About this time last year, I recall going on a trip with my oldest daughter. I had made a playlist of all my favorite songs. I titled the playlist “songs I like to sing.” I pressed the shuffle key on my iPhone and off we went. It seems we heard Guitar Town more times than any of the other songs on the list.

Hey pretty baby are you ready for me It’s your good rockin’ daddy down from Tennessee,” blasted from the speakers in my Chevrolet truck.

“Are you going to play that song again dad?” My daughter questioned.. rolling her eyes.

I simply turned the volume up a little louder and kept moving on down the highway.

It wasn’t until 1986 that Steve Earle had written and recorded “Guitar Town“, the first single from his first full length album. “Guitar Town” was the song that defined Earle as a solo artist in Nashville. Although, his influence had already been in Guitar Town for over 10 years.

Steve Earle once ran away from his home in San Antonio Texas with expectations of meeting his idol singer-songwriter Townes Van Zandt.

A few years later he did get to meet Townes. Steve Earle was only 16 but had already dropped out of school and moved to Houston with his uncle who was also pursuing a career in music.

One of Steve Earle’s most noted quotes is:

Townes Van Zandt is the best songwriter in the whole world, and I’ll stand on Bob Dylan’s coffee table in my cowboy boots and say that.

Steve Earle

In 1974 at the age of 19, Steve Earle moved to Nashville Tennessee and began working by day and playing his music by night. He became a staff songwriter for the publishing company Sunbury Dunbar, and became the bass player in Guy Clark’s band.

While in Clark’s Band, he sang on Clark’s 1975 album “Old No. 1.”

Guy Clark became one of Steve Earle’s greatest mentors and greatest friends.

Steve Earle then made an appearance on the 1975 film Heartworn Highways, a documentary about the Nashville Music Scene.

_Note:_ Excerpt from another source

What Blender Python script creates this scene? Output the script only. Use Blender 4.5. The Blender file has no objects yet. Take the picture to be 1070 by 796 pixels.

The Heartworn Highway soundtrack includes Steve Earle’s, “Mercenary Song” and “Elijah’s Church”.

Heartworn Highways included David Allan Coe, Guy Clark, Townes van Zandt and Rodney Crowell.

I have been a fan of this group of musicians all of my life. So many people have heard the songs they wrote but have no idea who the original artists were. Everyone of these guys became great song writers and in my opinion, no-one else can do their songs like they do them.

I have a low tolerance for mediocrity in music and life. I’m into pain and joy and the in-between doesn’t interest me.

Steve Earle

Since those early days in Guitar Town, Earle has released 15 studio albums. He has received 3 Grammy awards. His songs have been recorded by artists like Johnny Cash, Waylon Jennings, Willie Nelson, The Highwaymen, Travis Tritt, Bob Seger and Emmylou Harris.

I may recieve a small commission from your purchase

and Everybody told me you can’t get far on 37 dollars and a jap guitar.

Pancho.

September 18 2020

Waiting Around to Die

 “Sometimes I don’t know where this dirty road is taking me” Echos loud in my mind. This electric Townes Van Zandt verse of a track that he originally recorded in an apartment closet sort of sums up his whole life. The songs title “Waiting around to die”

 Townes did die eventually and in my humble opinion way too soon.

 Townes was truly Texas Born and Texas Bred. His roots go back to a time before Texas was a state of the Union.  Van Zandts great grandfather Isaac Van Zandt served the Republic of Texas as ‘charge d’affaires’ to the United States, his appointment was by then President Sam Houston. When Isaac died in 1847 , he was seeking election for Governor in the newly created State of Texas. Van Zandt County near Dallas is named for him.

  Other Van Zandts were civic leaders. The Townes family built a dusty dangerous cow town into what is now the city of Ft. Worth. Townes own son , John Townes Van Zandt II said that his dad was being groomed into becoming a Texas lawyer, maybe even a senator. He attended the University of Colorado and later law school in Houston. His 1st wife called him a genius . In fact he was , with an IQ score higher than 140. However, Townes had other ideas, filling his college days with picking his guitar for fun and playing records of musicians like Lightnin Hopkins and Hank Williams. 

 Townes Van Zandt got his first guitar when he was only nine. A Christmas gift from his parents after they had seen Elvis on the Ed Sullivan show. Later Townes would play that same guitar in the honky tonks of Houston, opening for the acts he once listened to on record. Lightning Hopkins, Guy Clark, and Jerry Jeff Walker. In an interview by Austin radio deejay Larry Monroe Townes told that after hearing Bob Dylan’s “The Times they are a Changing “ he knew that songwriting was what he wanted to do. 

  So write he did. Texas Monthly calls him the best Texas songwriter of all time. If you don’t believe that , ask Willie Nelson, Lyle Lovett, or Nanci Griffith. 

 Townes Van Zandt fought a long battle with his addictions and inner demons, he spent quite a few trips into treatment centers and sanitariums. His own mothers greatest guilt was to permit doctors to give Townes electro shock and the Belladonna treatment. After 3 failed marriages, and an unstable musical career Townes would die . In Smyrna Tennessee New Years Day 1997. The same way his hero Hank Williams Sr. had gained some angels wings on the New Year’s Day in 1953.